Baker began his ENCSD tenure as a middle school physical education teacher and a junior varsity basketball coach, in addition to his duties as an assistant football coach. He took over the Hornets head football coaching post in 1996 and became interim athletic director upon Farmer’s departure in 2001, a position that soon transitioned to full-time status. Between two ENCSD stints, he spent two years as an assistant football coach at Fike under Kim Brown before serving a year at Beddingfield with Tyrone Johnson. 

While serving his mandated six-month hiatus away from the North Carolina system in retirement, Baker volunteered with the CCS eight-player football unit this past year. He isn’t sure what next year will hold from an employment perspective, but welcomes the chance to get back in the game.

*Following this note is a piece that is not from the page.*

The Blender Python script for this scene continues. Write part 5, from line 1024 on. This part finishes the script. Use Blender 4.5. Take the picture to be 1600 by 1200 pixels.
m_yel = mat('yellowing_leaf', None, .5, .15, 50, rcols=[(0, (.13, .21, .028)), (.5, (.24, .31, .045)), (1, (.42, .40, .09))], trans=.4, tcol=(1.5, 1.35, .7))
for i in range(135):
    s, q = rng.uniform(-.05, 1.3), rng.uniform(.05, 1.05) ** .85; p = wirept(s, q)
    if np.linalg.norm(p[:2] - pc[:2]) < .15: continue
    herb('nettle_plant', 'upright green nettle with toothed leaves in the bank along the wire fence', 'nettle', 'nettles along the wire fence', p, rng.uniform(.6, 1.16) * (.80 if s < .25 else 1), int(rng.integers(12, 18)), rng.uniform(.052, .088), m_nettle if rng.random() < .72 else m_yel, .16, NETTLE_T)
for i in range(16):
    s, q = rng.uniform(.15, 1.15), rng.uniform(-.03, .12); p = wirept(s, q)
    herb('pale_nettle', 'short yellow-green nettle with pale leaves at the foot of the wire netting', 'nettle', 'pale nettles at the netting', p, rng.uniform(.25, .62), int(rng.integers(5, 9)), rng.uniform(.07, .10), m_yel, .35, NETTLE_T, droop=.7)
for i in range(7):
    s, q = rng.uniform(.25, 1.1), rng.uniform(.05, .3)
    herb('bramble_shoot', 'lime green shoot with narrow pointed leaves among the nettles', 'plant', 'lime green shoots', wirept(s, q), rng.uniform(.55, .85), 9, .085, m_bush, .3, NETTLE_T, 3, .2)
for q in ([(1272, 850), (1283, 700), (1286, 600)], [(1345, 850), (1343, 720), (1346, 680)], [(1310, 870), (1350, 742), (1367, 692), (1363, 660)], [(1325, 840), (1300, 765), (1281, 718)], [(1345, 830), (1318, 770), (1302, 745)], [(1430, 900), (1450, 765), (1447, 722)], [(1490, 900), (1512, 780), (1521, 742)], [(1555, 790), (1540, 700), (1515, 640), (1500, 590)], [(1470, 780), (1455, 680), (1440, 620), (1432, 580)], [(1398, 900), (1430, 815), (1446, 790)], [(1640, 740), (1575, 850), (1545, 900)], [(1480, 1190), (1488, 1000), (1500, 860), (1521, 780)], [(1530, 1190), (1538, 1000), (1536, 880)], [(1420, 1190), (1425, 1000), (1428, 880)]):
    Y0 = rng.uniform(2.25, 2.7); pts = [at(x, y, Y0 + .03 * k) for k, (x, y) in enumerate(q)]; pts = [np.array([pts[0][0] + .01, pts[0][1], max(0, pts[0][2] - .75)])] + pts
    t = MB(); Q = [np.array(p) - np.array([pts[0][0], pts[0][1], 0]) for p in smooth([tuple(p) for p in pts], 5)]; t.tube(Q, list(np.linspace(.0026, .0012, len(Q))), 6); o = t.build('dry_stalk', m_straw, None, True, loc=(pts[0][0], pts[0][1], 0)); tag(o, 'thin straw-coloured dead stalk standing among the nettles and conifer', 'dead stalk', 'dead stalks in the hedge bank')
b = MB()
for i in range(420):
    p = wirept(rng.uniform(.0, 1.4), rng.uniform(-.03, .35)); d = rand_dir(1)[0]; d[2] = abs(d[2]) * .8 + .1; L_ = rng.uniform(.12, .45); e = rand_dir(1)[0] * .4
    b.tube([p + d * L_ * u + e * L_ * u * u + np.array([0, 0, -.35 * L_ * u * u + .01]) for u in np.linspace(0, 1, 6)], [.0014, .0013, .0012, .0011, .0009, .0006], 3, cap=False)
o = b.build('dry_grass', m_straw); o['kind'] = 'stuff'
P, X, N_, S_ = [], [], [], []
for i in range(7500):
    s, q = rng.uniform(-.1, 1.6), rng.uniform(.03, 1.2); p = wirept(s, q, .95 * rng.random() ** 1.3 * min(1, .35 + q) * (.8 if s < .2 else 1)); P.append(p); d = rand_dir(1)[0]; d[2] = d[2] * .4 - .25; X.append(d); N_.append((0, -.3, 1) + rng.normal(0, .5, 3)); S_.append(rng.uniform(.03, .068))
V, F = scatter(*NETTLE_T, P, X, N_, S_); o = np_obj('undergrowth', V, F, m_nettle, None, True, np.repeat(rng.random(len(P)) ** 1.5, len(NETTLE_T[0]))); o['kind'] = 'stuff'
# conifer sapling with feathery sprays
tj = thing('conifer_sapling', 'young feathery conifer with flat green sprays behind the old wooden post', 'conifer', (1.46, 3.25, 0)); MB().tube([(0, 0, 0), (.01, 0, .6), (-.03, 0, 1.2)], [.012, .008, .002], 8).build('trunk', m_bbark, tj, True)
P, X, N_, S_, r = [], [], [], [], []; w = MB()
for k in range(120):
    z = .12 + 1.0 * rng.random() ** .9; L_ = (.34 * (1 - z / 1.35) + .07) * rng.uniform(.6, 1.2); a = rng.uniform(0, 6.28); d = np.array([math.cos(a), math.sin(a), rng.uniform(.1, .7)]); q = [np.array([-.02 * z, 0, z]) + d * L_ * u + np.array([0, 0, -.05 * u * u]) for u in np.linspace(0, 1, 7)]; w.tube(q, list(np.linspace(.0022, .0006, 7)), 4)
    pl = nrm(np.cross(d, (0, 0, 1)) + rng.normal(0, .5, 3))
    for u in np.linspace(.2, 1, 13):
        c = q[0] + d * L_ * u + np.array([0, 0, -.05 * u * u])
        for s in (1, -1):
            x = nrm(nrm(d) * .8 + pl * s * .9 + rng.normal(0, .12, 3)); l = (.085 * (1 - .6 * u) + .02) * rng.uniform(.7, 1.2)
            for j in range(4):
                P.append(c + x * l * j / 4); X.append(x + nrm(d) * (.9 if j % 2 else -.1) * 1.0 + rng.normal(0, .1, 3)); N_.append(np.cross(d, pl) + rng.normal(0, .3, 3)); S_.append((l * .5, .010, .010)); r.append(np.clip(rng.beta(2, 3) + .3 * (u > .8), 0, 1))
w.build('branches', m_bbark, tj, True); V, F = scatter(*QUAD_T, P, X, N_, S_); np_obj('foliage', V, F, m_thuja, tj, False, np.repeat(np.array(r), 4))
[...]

“I could kind of see how things were trending,” Baker said. “I think if us and Morganton had continued, we’d continue to have enough. It was always marginal numbers. We never had a whole bunch of kids, but it’s one of those things. I wasn’t disappointed with the last few years as far as the way we played. We had a pretty decent team the last few years and it’s unfortunate we didn’t play this year because I think we’d have a really good team. But that was out of our control, so you don’t worry about the things you can’t do much about.”

Baker indicated that he left his post having prepared volleyball and basketball schedules for the coming year, as well as a plan for how to proceed had ENCSD elected to continue on with athletics.

“I tried to leave them in a good place when I left,” he said.

Farmer said a “big void” will be left in Baker’s absence, calling him a “gentle giant.”

“I think a big thing that we take pride in is that we’ve had a marginal number of kids for a while,” Baker said. “We were pretty much able to keep all the programs going that we’ve had all along.”